Case Study: Gaudenzia

REDUCING COSTS AND LIMITING EXPOSURE OF UNEMPLOYMENT CLAIMS

Summary:
A review of Gaudenzia’s (GAU) Unemployment Program administered by UC Solutions Group (UCSG). They are a nonprofit drug and alcohol addiction treatment facility operating in PA, MD, and DE. Due to their 501c3 status and SUTA exemption, GAU elected to become a reimbursing employer at the beginning of 2013 and work with UCSG in lieu of paying the Unemployment Tax in all three states. UCSG covered all claim liabilities and adjudication for GAU in exchange for an annual premium. In this case study, we analyze the financial impact realized by GAU: a savings of 31.48% compared to what they would have owed as a taxpaying employer.

Analysis:
To assess UCSG’s performance, we compared the total premium due each fiscal year to the total estimated tax contribution that would have been due to PA, MD, and DE. Each state’s DOL calculates UC tax assessments differently and assigns a rate based on prior experience.
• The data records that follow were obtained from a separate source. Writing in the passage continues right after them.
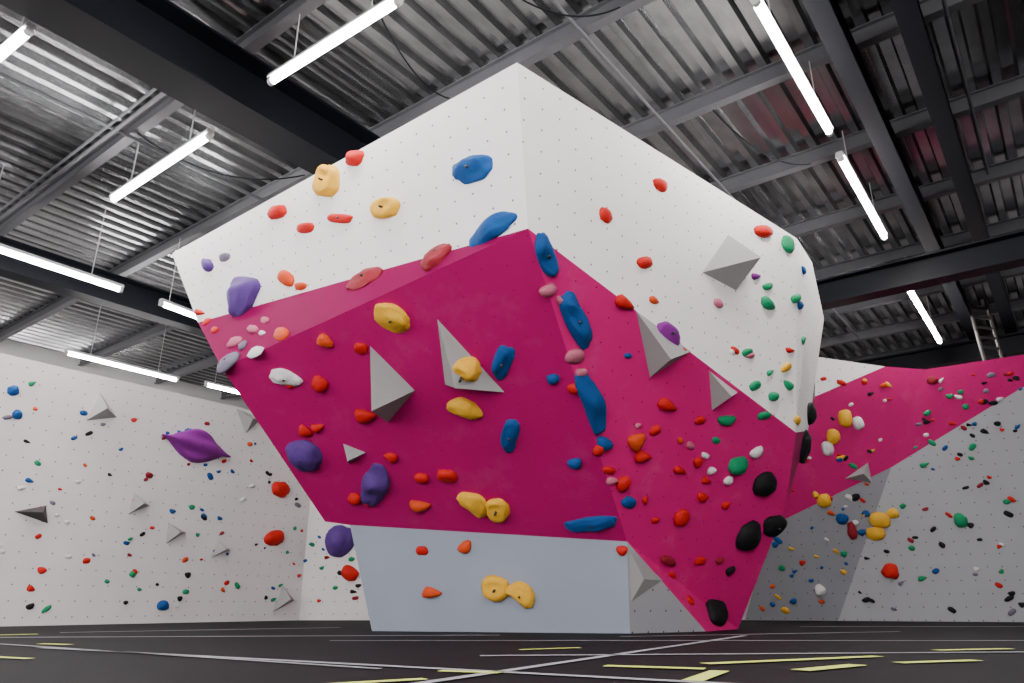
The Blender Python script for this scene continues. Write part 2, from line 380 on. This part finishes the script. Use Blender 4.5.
volume([(14,511),(46,505),(48,523)],None,.22,M_dark,'black_triangular_volume')
def scatter(o,ex,ey,n,cols,grp,rr,nrm):
    for i in range(n):
        s,t=random.random(),random.uniform(.03,.97)
        smw(o+ex*s+ey*t,nrm,random.uniform(*rr),random.choice(cols),grp)
def tocam(p,n): return n if (CAM-p).dot(n)>0 else -n
Z=Vector((0,0,1))
nl=tocam(cb,DA.cross(Z).normalized())
scatter(AB(.5,11,.1),AB(aC-.5,0,0),Z*3.1,170,['red','red','orange','blue','blue','green','black','black','grey','maroon','white','green'],'left_wall',(.025,.055),nl)
nr=tocam(cb,(re-cb).cross(Z).normalized())
scatter(cb+Z*.1,(re-cb),Z*3.2,260,['green','green','blue','red','black','maroon','yellow'],'rear_wall',(.025,.055),nr)
nn1=tocam(g1,n1); nn2=tocam(g1,n2)
def scq(p00,p10,p11,p01,n,cols,grp,rr,nrm):
    for i in range(n):
        s,t=random.uniform(.03,.97),random.uniform(.03,.97)
        p=p00.lerp(p10,s).lerp(p01.lerp(p11,s),t); p=p-nrm*((p-g1).dot(nrm))
        smw(p,nrm,random.uniform(*rr),random.choice(cols),grp)
scq(g0,g1,ct,tl,65,['yellow','blue','white','red','green','black','orange','blue'],'right_wall',(.03,.07),nn1)
scq(g1,g2,tr,ct,125,['green','green','black','black','red','maroon','white','blue','grey','black'],'right_wall',(.03,.06),nn2)
for g,mb in small.items():
    mesh_obj('small_climbing_holds_'+g,mb.v,mb.f,[HM[k] for k in HK],mb.m,smooth=True)

# ---------------- camera/world
cd=bpy.data.cameras.new('camera'); cam=bpy.data.objects.new('camera',cd); COL.objects.link(cam)
cam.location=CAM; cam.rotation_euler=(math.pi/2+PITCH,0,0); cd.sensor_width=36; cd.lens=F/1024*36
cd.clip_start=.01
bpy.context.scene.camera=cam
w=bpy.data.worlds.new('world'); bpy.context.scene.world=w; w.use_nodes=True
w.node_tree.nodes['Background'].inputs[0].default_value=(.98,.97,1,1); w.node_tree.nodes['Background'].inputs[1].default_value=4.7
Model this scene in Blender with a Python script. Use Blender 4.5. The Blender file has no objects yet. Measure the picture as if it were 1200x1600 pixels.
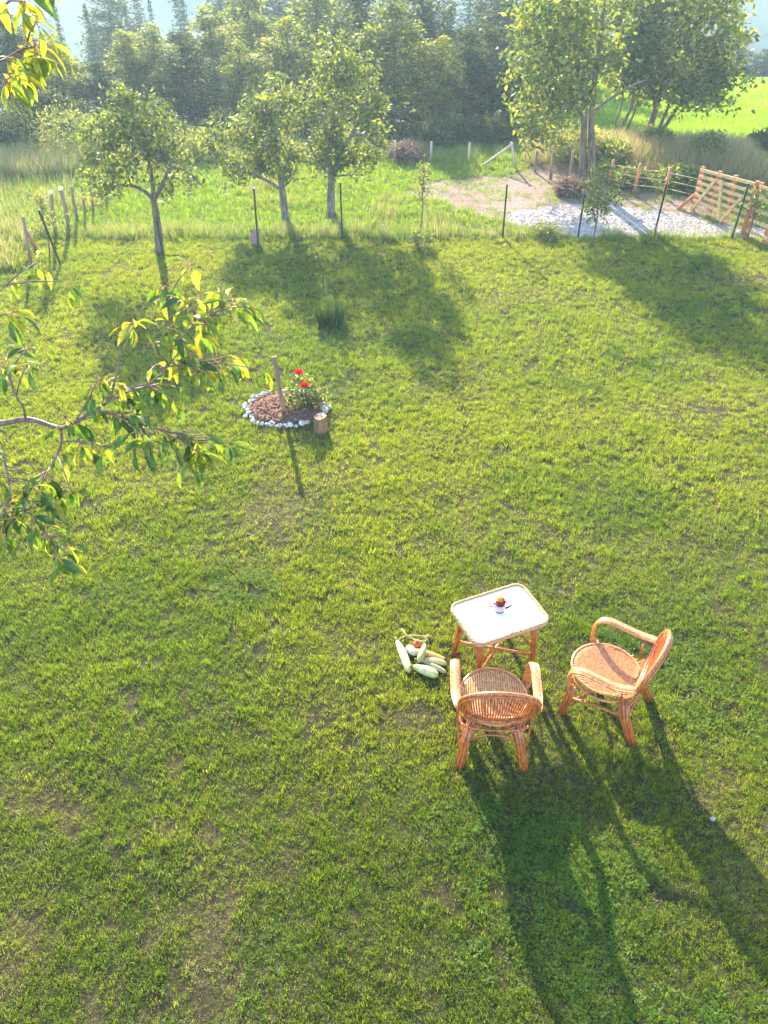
import bpy, math, random
import numpy as np
from mathutils import Vector, Matrix, Quaternion
random.seed(7); RNG = np.random.default_rng(11)
S = bpy.context.scene
COL = S.collection
# ------------------------------------------------------------------ camera, sky, sun, exposure
CH, PITCH, F = 5.0, math.radians(39), 1200.0
cs, sn = math.cos(PITCH), math.sin(PITCH)
cam = bpy.data.objects.new('camera', bpy.data.cameras.new('camera')); COL.objects.link(cam)
cam.location = (0, 0, CH); cam.rotation_euler = (math.pi/2-PITCH, 0, 0)
cam.data.sensor_fit = 'VERTICAL'; cam.data.sensor_height = 24; cam.data.lens = 24*F/1600
cam.data.clip_start = .05; cam.data.clip_end = 2000
S.camera = cam
SUN_EL, SUN_AZ = math.radians(24.5), math.radians(-14)      # azimuth measured from +Y towards +X
SD = Vector((math.sin(SUN_AZ)*math.cos(SUN_EL), math.cos(SUN_AZ)*math.cos(SUN_EL), math.sin(SUN_EL)))
w = bpy.data.worlds.new('World'); S.world = w; w.use_nodes = True
nt = w.node_tree; bg = nt.nodes['Background']
sky = nt.nodes.new('ShaderNodeTexSky'); sky.sky_type = 'NISHITA'; sky.sun_disc = False
sky.sun_elevation = SUN_EL; sky.sun_rotation = SUN_AZ % (2*math.pi); sky.altitude = 600; sky.dust_density = 1.0
nt.links.new(sky.outputs[0], bg.inputs[0]); bg.inputs[1].default_value = .15
sl = bpy.data.lights.new('sun', 'SUN'); sl.energy = 4.0; sl.angle = math.radians(.9); sl.color = (1, .86, .66)
so = bpy.data.objects.new('sun', sl); COL.objects.link(so); so.rotation_euler = (-SD).to_track_quat('-Z', 'Y').to_euler()
S.view_settings.view_transform = 'Standard'; S.view_settings.look = 'None'
S.view_settings.exposure = 2.52; S.view_settings.gamma = 1
S.render.engine = 'CYCLES'
S.cycles.max_bounces = 6; S.cycles.diffuse_bounces = 3; S.cycles.glossy_bounces = 2; S.cycles.transmission_bounces = 4; S.cycles.volume_bounces = 0
HAZE = .0017

# ------------------------------------------------------------------ helpers
def at(px, py, z=0.0):
    u, v = (px-600)/F, (800-py)/F
    d = (u, cs+v*sn, -sn+v*cs); t = (z-CH)/d[2]
    return Vector((d[0]*t, d[1]*t, z))
def ray(px, py, dist):
    u, v = (px-600)/F, (800-py)/F
    d = Vector((u, cs+v*sn, -sn+v*cs)).normalized()
    return Vector((0, 0, CH))+d*dist
def atY(px, py, Y):
    u, v = (px-600)/F, (800-py)/F
    t = Y/(cs+v*sn)
    return Vector((u*t, Y, CH+t*(-sn+v*cs)))
def ss(a, b, x):
    t = np.clip((np.asarray(x, float)-a)/(b-a), 0, 1); return t*t*(3-2*t)
# value noise
_tab = RNG.random((256, 256))
def vn(x, y):
    x = np.asarray(x, float); y = np.asarray(y, float)
    xi = np.floor(x).astype(int); yi = np.floor(y).astype(int); fx = x-xi; fy = y-yi
    fx = fx*fx*(3-2*fx); fy = fy*fy*(3-2*fy)
    g = lambda a, b: _tab[a % 256, b % 256]
    return (g(xi, yi)*(1-fx)+g(xi+1, yi)*fx)*(1-fy)+(g(xi, yi+1)*(1-fx)+g(xi+1, yi+1)*fx)*fy
def fbm(x, y, o=4, ox=0):
    s = 0; a = .5; t = 0
    for i in range(o):
        s = s+a*vn(np.asarray(x)*2**i+17*i+ox, np.asarray(y)*2**i+31*i+ox); t += a; a *= .55
    return s/t
def bank(x, y):      # the overgrown bank behind the gravel
    x = np.asarray(x, float); y = np.asarray(y, float)
    cx, cy = 6.6, 19.3
    ux = (x-cx)*.97+(y-cy)*-.2; uy = (x-cx)*.2+(y-cy)*.97
    return np.exp(-((ux/2.7)**4+(uy/1.25)**4))
def H(x, y):
    x = np.asarray(x, float); y = np.asarray(y, float)
    z = .05*(fbm(x*.5, y*.5)-.5)*ss(-1, 3, y)+.045*(fbm(x*2.7, y*2.7, 3, 8)-.5)*ss(15, 14, y)
    z = z+.26*(bank(x, y)*(.6+.8*fbm(x, y, 3, 5)))
    right = ss(2.5, 6.5, x-(y-20)*.05)
    d = np.maximum(y-20.0, 0)
    zl = -.17*d*ss(0, 5, d)
    zr = -.045*np.maximum(y-22, 0)-.16*np.maximum(y-31, 0)*ss(31, 40, y)
    z = z+np.where(y < 20, 0, zl*(1-right)+zr*right)
    r = np.hypot(x*.6, y)
    far = -21+ss(85, 235, r)*31+(fbm(x*.03, y*.03, 4)-.5)*7*ss(60, 120, r)
    k = ss(45, 95, r)
    z = z*(1-k)+far*k
    return z
def h(x, y): return float(H(x, y))
def G(px, py):
    p = at(px, py); return Vector((p.x, p.y, h(p.x, p.y)))

class MB:
    def __init__(s): s.v = []; s.f = []; s.m = []; s.c = []
    def add(s, vs, fs, m=0):
        o = len(s.v); s.v += [tuple(p) for p in vs]; s.f += [tuple(i+o for i in q) for q in fs]; s.m += [m]*len(fs)
    def tube(s, pts, r, n=6, m=0, cap=True, flat=1.0, up=None):
        pts = [Vector(p) for p in pts]; k = len(pts)
        rs = r if hasattr(r, '__len__') else [r]*k
        T0 = (pts[1]-pts[0]).normalized()
        N = Vector(up) if up else (Vector((0, 0, 1)) if abs(T0.z) < .9 else Vector((1, 0, 0)))
        vs = []
        for i, p in enumerate(pts):
            T = (pts[min(i+1, k-1)]-pts[max(i-1, 0)])
            T = T.normalized() if T.length > 1e-9 else T0
            N = (N-T*N.dot(T)); N = N.normalized() if N.length > 1e-6 else T.orthogonal().normalized()
            B = T.cross(N)
            for j in range(n):
                a = 2*math.pi*j/n
                vs.append(p+N*(math.cos(a)*rs[i]*flat)+B*(math.sin(a)*rs[i]))
        fs = [(i*n+j, i*n+(j+1) % n, (i+1)*n+(j+1) % n, (i+1)*n+j) for i in range(k-1) for j in range(n)]
        if cap: fs += [tuple(range(n))[::-1], tuple((k-1)*n+j for j in range(n))]
        s.add(vs, fs, m)
    def ring(s, pts, r, n=6, m=0):
        pts = [Vector(p) for p in pts]; k = len(pts); c = sum(pts, Vector())/k; vs = []
        nor = (pts[0]-c).cross(pts[k//4]-c).normalized()
        for i, p in enumerate(pts):
            T = (pts[(i+1) % k]-pts[i-1]).normalized(); B = T.cross(nor).normalized(); N = B.cross(T)
            for j in range(n):
                a = 2*math.pi*j/n; vs.append(p+N*math.cos(a)*r+B*math.sin(a)*r)
        s.add(vs, [(i*n+j, i*n+(j+1) % n, ((i+1) % k)*n+(j+1) % n, ((i+1) % k)*n+j) for i in range(k) for j in range(n)], m)
    def box(s, c, size, rot=None, m=0):
        c = Vector(c); x, y, z = [q/2 for q in size]
        vs = [Vector((a*x, b*y, d*z)) for a in (-1, 1) for b in (-1, 1) for d in (-1, 1)]
        if rot is not None: vs = [rot @ q for q in vs]
        s.add([c+q for q in vs], [(0, 1, 3, 2), (4, 6, 7, 5), (0, 4, 5, 1), (2, 3, 7, 6), (0, 2, 6, 4), (1, 5, 7, 3)], m)
    def lathe(s, prof, n=16, m=0, M=None):
        M = M or Matrix(); vs = []; k = len(prof)
        for r, z in prof:
            for j in range(n):
                a = 2*math.pi*j/n; vs.append(M @ Vector((r*math.cos(a), r*math.sin(a), z)))
        s.add(vs, [(i*n+j, i*n+(j+1) % n, (i+1)*n+(j+1) % n, (i+1)*n+j) for i in range(k-1) for j in range(n)]+[tuple(range(n))[::-1], tuple((k-1)*n+j for j in range(n))], m)
    def blob(s, c, r, n=8, k=6, jit=.15, m=0):
        c = Vector(c); vs = []
        r = r if hasattr(r, '__len__') else (r, r, r)
        for i in range(k+1):
            t = math.pi*i/k
            for j in range(n):
                a = 2*math.pi*j/n; q = 1+random.uniform(-jit, jit)
                vs.append(c+Vector((r[0]*math.sin(t)*math.cos(a)*q, r[1]*math.sin(t)*math.sin(a)*q, r[2]*math.cos(t)*q)))
        s.add(vs, [(i*n+j, (i+1)*n+j, (i+1)*n+(j+1) % n, i*n+(j+1) % n) for i in range(k) for j in range(n)], m)
    def mesh(s, name, mats, smooth=True):
        me = bpy.data.meshes.new(name); me.from_pydata(s.v, [], s.f)
        mats = mats if isinstance(mats, (list, tuple)) else [mats]
        for q in mats: me.materials.append(q)
        if any(s.m): me.polygons.foreach_set('material_index', s.m)
        if smooth: me.polygons.foreach_set('use_smooth', [True]*len(me.polygons))
        me.update(); return me
    def build(s, name, mats, parent=None, smooth=True):
        return link(name, s.mesh(name, mats, smooth), parent)
def link(name, me, parent=None, loc=None):
    o = bpy.data.objects.new(name, me); COL.objects.link(o); o.parent = parent
    if loc is not None: o.location = loc
    return o
def tag(o, label, cat, group=None, kind=None):
    o['label'] = label; o['category'] = cat
    if group: o['group'] = group
    if kind: o['kind'] = kind
    return o
def thing(name, label, cat, loc=(0, 0, 0), rz=0, group=None):
    o = bpy.data.objects.new(name, None); COL.objects.link(o); o.location = loc; o.rotation_euler = (0, 0, rz)
    o.empty_display_size = .1
    return tag(o, label, cat, group)
def copy_thing(o, loc, rz=None, label=None, scale=None):
    r = o.copy(); COL.objects.link(r); r.location = loc
    if rz is not None: r.rotation_euler = (0, 0, rz)
    if scale is not None: r.scale = scale
    if label: r['label'] = label
    for ch in list(o.children):
        c = ch.copy(); COL.objects.link(c); c.parent = r
        for g in list(ch.children):
            d = g.copy(); COL.objects.link(d); d.parent = c
    return r
def npmesh(name, V, faces, mats, attrs=None, smooth=False):
    """V (n,3); faces (m,k) array of equal sized faces; attrs {name:(domain,type,data)}"""
    me = bpy.data.meshes.new(name); V = np.asarray(V, np.float32); Fc = np.asarray(faces, np.int32)
    me.vertices.add(len(V)); me.vertices.foreach_set('co', V.ravel())
    m, k = Fc.shape
    me.loops.add(m*k); me.loops.foreach_set('vertex_index', Fc.ravel())
    me.polygons.add(m); me.polygons.foreach_set('loop_start', np.arange(0, m*k, k, dtype=np.int32))
    if smooth: me.polygons.foreach_set('use_smooth', np.ones(m, bool))
    for q in (mats if isinstance(mats, (list, tuple)) else [mats]): me.materials.append(q)
    me.update(calc_edges=True)
    for an, (dom, typ, data) in (attrs or {}).items():
        a = me.attributes.new(an, typ, dom)
        a.data.foreach_set({'FLOAT': 'value', 'FLOAT_COLOR': 'color', 'FLOAT_VECTOR': 'vector', 'INT': 'value'}[typ], np.asarray(data).ravel())
    return me
def spline(P, n=8):
    P = [Vector(p) for p in P]; Q = [P[0]*2-P[1]]+P+[P[-1]*2-P[-2]]; out = []
    for i in range(1, len(Q)-2):
        a, b, c, d = Q[i-1:i+3]
        for k in range(n):
            t = k/n; out.append(.5*((2*b)+(c-a)*t+(2*a-5*b+4*c-d)*t*t+(3*b-a-3*c+d)*t**3))
    return out+[P[-1]]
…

These rates are multiplied to the reported taxable payroll and expensed each quarter.

Results:
Over a five-year period, GAU would have owed PA, MD, and DE $2,535,878 in payroll taxes. During this same period, UCSG received $1,737,589 in premium, which equates to a savings of $798,289 (31.48%). Active management of claims has played a significant role in reducing overall costs. UCSG’s third-party claim administrator, PeopleSystems, processes on average 322 claims annually; which helped reduce total unemployment claim liability by $6,657,104 while also crediting $480,117 in claim overpayments.